**Task prompt**
Filter this material down to the lines that hold "Blender", copying each one.

**Task material**
# # #

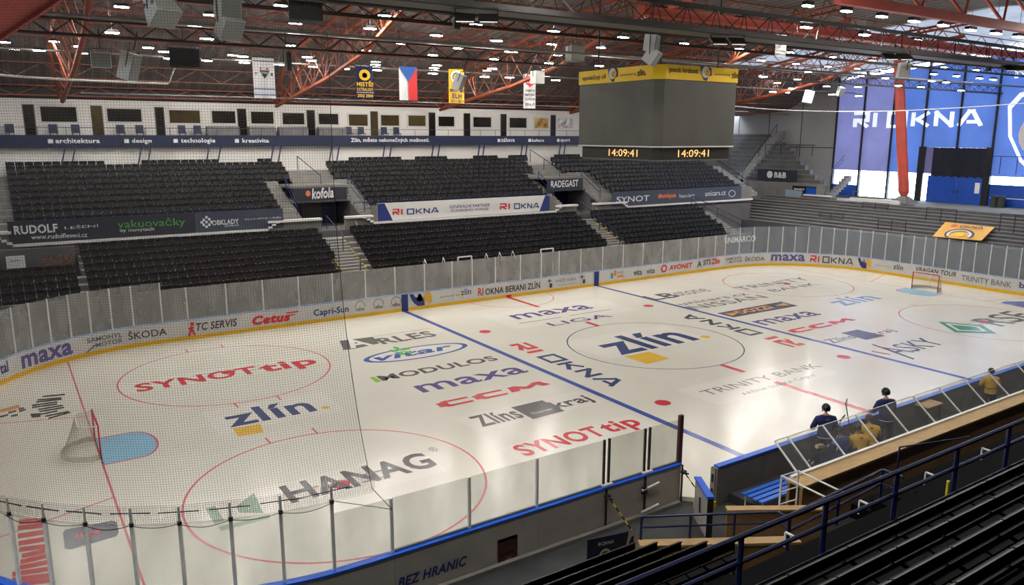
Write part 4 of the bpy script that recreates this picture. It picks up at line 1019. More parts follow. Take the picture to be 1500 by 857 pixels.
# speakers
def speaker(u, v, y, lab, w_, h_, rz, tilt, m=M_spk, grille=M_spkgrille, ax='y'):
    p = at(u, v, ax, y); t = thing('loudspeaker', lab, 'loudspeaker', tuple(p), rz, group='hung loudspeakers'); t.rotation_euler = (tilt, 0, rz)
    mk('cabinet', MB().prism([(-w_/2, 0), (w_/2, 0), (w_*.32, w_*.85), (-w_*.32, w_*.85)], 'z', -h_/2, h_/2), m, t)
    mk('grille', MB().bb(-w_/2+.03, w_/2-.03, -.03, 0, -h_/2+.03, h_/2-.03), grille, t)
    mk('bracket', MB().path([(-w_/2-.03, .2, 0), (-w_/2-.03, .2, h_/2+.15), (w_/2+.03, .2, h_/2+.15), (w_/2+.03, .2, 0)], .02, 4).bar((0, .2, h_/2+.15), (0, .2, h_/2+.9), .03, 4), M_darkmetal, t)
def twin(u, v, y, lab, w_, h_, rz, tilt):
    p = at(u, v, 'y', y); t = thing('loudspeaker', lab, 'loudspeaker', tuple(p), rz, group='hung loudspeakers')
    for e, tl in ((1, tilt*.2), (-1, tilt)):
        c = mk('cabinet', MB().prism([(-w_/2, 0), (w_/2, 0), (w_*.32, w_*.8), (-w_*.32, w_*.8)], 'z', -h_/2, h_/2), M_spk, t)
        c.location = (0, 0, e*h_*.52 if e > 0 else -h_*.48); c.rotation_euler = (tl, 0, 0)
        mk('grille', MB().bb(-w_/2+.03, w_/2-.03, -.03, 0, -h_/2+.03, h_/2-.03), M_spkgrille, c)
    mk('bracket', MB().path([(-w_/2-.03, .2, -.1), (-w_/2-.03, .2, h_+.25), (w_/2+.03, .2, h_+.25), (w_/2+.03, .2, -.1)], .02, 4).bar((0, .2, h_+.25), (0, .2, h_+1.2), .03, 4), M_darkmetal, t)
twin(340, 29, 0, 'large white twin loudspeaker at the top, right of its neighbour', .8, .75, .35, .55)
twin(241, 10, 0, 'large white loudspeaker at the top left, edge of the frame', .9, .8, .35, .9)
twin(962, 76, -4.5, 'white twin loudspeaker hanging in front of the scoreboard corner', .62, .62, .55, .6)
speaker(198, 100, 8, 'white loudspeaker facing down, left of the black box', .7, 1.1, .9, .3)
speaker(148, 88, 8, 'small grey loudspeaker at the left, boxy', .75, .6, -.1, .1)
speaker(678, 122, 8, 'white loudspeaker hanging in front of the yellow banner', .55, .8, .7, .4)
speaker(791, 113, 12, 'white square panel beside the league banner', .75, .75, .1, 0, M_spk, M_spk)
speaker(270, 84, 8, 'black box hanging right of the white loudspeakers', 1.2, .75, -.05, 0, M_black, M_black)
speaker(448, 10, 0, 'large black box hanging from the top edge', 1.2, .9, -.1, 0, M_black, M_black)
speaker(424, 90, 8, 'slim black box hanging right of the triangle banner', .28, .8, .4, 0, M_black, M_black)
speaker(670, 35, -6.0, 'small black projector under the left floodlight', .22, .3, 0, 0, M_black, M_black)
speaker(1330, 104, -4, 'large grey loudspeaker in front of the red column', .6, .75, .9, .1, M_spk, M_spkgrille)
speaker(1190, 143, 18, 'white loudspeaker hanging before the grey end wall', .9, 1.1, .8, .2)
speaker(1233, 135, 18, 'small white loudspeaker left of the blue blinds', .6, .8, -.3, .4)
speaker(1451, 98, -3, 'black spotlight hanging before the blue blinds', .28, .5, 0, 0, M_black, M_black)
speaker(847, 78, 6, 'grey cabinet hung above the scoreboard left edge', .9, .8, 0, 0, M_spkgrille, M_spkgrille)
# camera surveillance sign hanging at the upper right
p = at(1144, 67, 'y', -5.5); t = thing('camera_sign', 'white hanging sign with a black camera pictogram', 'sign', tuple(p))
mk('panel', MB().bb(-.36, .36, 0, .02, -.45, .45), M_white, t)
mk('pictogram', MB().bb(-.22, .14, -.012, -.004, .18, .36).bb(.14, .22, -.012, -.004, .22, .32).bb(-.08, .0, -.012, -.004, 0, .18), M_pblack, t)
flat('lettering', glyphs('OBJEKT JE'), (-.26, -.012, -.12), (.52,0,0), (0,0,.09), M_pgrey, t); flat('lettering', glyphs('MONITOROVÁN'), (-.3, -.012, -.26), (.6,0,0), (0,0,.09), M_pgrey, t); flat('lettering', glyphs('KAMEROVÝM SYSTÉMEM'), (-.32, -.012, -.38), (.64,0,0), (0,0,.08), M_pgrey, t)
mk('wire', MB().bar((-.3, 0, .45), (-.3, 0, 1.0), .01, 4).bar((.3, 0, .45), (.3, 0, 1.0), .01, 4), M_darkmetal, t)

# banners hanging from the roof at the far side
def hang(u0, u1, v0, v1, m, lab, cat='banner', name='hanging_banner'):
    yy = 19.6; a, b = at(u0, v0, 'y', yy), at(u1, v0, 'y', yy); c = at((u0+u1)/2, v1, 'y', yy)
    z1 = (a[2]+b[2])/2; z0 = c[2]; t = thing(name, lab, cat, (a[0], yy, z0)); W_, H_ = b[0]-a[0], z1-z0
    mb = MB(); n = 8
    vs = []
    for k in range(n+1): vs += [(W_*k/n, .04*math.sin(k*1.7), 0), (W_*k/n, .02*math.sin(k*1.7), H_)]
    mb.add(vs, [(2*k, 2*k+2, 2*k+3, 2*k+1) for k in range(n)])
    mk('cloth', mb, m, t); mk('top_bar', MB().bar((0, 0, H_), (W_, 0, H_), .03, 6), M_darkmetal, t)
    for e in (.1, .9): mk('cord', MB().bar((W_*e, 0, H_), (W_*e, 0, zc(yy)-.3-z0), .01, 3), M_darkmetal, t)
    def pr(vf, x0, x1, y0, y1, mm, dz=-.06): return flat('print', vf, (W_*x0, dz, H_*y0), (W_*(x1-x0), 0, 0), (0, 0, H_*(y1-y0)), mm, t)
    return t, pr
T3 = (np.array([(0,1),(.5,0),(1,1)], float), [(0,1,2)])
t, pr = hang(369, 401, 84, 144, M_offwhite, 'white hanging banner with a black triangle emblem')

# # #

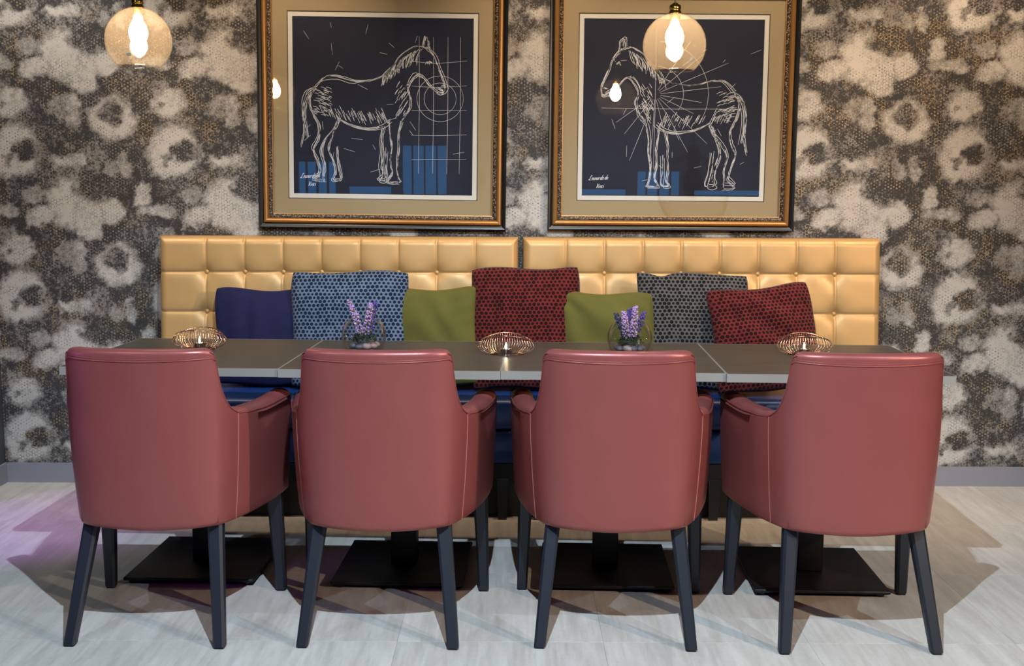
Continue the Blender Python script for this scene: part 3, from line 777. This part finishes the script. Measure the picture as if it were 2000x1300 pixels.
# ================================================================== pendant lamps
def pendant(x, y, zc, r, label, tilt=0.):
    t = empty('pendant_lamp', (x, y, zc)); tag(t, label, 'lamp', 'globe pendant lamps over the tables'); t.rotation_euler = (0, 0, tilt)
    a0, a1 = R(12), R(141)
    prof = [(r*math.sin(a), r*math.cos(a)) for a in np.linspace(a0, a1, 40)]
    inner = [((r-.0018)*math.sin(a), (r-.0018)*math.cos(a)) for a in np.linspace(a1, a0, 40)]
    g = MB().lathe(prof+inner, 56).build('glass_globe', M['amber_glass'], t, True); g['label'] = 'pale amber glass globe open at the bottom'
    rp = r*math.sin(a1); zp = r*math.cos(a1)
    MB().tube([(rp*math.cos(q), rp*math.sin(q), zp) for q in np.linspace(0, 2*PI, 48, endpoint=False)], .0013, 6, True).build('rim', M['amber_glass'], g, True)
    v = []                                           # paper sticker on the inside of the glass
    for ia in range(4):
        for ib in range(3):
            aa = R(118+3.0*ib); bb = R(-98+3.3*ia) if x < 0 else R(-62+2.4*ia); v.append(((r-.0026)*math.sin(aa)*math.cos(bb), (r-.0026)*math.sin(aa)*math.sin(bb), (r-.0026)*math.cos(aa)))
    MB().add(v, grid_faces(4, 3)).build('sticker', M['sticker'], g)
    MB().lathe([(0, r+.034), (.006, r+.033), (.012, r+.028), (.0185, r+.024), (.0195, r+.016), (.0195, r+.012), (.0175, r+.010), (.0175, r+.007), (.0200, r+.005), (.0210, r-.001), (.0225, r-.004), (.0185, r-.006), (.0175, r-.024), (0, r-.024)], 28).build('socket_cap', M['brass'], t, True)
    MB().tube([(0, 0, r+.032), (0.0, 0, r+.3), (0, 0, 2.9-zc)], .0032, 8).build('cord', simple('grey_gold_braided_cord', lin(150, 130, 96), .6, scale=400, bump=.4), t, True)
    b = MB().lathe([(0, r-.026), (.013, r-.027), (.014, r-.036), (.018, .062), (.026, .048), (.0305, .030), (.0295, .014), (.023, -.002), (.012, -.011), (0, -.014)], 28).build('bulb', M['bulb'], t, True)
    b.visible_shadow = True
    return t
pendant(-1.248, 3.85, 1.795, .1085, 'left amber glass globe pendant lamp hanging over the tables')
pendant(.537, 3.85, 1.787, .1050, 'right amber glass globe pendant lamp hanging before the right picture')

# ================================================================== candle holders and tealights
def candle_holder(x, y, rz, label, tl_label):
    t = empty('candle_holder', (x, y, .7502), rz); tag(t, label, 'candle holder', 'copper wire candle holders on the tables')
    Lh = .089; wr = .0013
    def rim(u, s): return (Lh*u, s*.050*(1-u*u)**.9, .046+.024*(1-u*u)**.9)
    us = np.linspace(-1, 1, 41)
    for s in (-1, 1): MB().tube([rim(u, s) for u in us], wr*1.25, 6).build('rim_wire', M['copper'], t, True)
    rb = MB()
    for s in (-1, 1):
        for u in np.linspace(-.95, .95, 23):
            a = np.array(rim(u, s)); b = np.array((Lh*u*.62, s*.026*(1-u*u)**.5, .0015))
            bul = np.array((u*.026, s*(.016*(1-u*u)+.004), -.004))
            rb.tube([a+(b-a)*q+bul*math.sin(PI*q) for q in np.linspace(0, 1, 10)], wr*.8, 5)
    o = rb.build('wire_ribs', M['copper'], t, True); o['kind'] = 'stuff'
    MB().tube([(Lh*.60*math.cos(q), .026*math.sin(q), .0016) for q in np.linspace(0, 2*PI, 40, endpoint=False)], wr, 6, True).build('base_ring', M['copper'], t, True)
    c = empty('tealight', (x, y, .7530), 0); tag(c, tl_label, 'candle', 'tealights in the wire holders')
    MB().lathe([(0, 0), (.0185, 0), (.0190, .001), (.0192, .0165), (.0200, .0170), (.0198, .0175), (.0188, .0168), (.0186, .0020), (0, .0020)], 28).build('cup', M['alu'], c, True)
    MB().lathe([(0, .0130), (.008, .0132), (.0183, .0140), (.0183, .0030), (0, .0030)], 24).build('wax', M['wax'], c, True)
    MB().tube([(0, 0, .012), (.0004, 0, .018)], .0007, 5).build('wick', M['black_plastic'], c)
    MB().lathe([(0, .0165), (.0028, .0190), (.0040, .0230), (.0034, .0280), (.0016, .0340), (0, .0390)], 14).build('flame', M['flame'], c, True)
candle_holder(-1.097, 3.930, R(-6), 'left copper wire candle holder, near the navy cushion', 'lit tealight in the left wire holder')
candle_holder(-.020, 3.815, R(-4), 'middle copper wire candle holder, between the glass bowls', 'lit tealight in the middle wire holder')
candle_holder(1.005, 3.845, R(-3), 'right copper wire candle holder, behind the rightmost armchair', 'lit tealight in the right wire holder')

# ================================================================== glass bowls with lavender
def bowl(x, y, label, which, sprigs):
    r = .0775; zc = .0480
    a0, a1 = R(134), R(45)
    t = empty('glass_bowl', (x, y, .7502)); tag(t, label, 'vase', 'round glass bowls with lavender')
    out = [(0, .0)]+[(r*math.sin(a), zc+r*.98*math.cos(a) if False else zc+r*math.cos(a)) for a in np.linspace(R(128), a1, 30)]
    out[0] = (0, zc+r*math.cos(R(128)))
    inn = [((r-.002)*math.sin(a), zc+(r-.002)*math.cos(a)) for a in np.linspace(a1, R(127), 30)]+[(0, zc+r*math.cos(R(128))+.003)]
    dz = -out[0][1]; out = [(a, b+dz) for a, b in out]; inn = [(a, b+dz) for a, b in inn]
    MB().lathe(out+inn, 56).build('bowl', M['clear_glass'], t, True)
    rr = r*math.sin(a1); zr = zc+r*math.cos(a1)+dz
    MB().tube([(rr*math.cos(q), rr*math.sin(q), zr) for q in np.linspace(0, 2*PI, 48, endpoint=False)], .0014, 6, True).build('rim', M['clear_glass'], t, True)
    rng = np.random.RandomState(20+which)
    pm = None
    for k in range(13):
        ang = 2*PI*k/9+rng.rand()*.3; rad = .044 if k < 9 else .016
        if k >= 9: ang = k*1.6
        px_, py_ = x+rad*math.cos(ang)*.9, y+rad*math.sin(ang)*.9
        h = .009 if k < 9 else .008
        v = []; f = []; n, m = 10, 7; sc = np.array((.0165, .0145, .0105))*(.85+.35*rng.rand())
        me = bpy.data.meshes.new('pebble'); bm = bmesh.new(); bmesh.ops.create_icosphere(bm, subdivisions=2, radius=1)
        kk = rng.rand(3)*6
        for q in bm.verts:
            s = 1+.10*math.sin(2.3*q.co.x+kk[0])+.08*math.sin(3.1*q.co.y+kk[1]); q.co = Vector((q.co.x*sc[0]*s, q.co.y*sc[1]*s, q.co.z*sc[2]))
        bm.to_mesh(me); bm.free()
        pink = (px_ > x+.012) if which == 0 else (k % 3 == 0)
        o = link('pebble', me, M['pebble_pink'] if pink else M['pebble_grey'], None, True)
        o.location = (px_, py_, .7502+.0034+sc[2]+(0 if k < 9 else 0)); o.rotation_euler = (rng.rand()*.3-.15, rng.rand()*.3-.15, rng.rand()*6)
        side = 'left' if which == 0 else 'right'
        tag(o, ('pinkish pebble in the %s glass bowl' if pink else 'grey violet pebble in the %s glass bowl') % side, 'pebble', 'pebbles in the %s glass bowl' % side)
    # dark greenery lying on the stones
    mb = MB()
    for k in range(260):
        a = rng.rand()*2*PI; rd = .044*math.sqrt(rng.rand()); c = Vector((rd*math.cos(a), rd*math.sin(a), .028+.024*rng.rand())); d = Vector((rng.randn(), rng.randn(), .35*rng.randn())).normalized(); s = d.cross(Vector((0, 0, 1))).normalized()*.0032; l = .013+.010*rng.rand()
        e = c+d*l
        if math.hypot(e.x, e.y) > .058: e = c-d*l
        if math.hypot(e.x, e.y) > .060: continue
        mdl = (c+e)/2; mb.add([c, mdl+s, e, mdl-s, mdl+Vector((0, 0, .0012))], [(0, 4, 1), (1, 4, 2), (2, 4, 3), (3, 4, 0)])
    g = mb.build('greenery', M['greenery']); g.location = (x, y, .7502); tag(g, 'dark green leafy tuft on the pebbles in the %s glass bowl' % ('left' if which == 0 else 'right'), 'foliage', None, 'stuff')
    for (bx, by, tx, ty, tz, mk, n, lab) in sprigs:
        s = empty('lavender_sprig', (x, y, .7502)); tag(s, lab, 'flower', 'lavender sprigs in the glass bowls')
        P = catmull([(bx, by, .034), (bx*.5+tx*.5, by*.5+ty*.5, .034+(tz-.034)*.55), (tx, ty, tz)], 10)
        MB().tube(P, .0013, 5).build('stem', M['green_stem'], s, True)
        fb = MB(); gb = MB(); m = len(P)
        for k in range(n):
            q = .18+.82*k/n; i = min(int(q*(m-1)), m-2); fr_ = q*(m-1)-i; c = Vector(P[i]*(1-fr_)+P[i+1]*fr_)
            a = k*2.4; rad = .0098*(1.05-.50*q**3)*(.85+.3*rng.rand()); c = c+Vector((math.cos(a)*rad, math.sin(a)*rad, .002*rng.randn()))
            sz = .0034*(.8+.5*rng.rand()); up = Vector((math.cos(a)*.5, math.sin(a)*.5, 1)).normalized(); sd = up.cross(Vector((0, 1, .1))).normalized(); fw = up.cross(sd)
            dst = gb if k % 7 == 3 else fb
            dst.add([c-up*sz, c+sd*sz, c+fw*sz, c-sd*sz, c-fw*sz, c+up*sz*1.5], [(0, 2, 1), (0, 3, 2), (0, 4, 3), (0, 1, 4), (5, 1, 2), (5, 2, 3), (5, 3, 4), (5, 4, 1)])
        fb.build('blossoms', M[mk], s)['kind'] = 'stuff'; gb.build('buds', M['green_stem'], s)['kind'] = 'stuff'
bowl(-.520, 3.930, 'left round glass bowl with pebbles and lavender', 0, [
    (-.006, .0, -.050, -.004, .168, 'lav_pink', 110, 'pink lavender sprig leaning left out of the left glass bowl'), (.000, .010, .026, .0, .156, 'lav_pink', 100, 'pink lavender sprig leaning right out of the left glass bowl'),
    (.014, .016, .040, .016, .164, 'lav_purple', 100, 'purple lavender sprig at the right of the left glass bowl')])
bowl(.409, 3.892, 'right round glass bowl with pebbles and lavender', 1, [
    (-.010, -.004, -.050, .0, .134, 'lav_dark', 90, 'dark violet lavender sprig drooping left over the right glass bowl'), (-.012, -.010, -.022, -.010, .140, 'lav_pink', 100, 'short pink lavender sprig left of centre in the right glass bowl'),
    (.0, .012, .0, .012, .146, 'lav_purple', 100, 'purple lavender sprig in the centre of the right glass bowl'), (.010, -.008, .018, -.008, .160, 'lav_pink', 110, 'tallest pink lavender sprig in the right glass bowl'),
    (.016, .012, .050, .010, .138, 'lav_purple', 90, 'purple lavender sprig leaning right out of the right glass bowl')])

# # #

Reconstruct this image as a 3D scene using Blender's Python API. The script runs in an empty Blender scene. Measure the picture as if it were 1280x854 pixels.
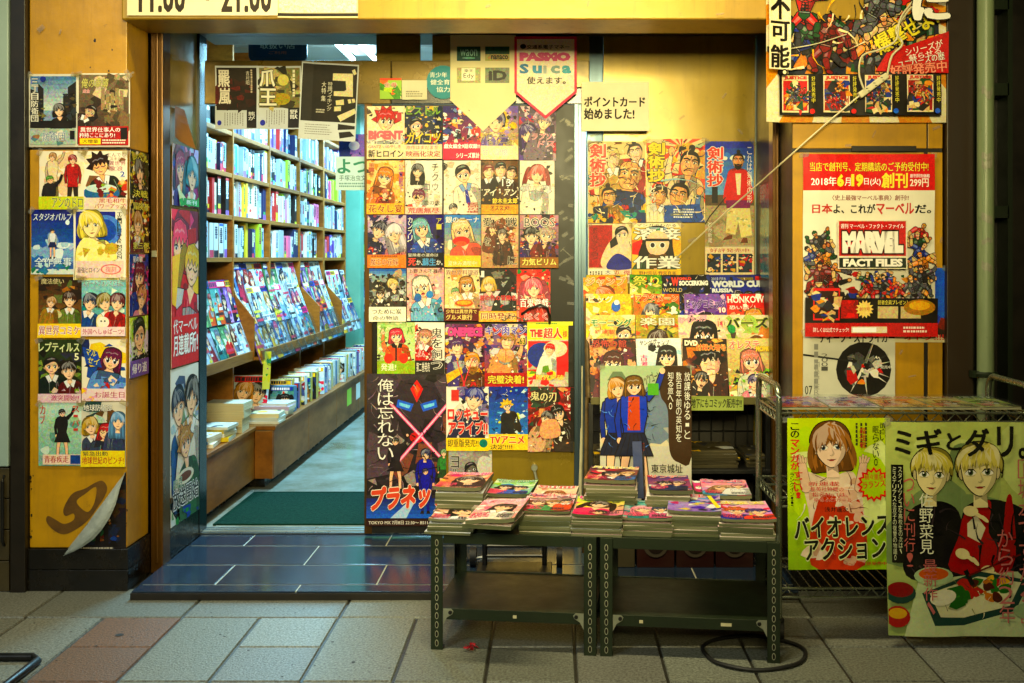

# # #

**The result**
Continue the Blender Python script for this scene: part 3, from line 777. This part finishes the script. Measure the picture as if it were 2000x1300 pixels.
Reconstruct this image as a 3D scene using Blender's Python API. The script runs in an empty Blender scene. Measure the picture as if it were 1280x854 pixels.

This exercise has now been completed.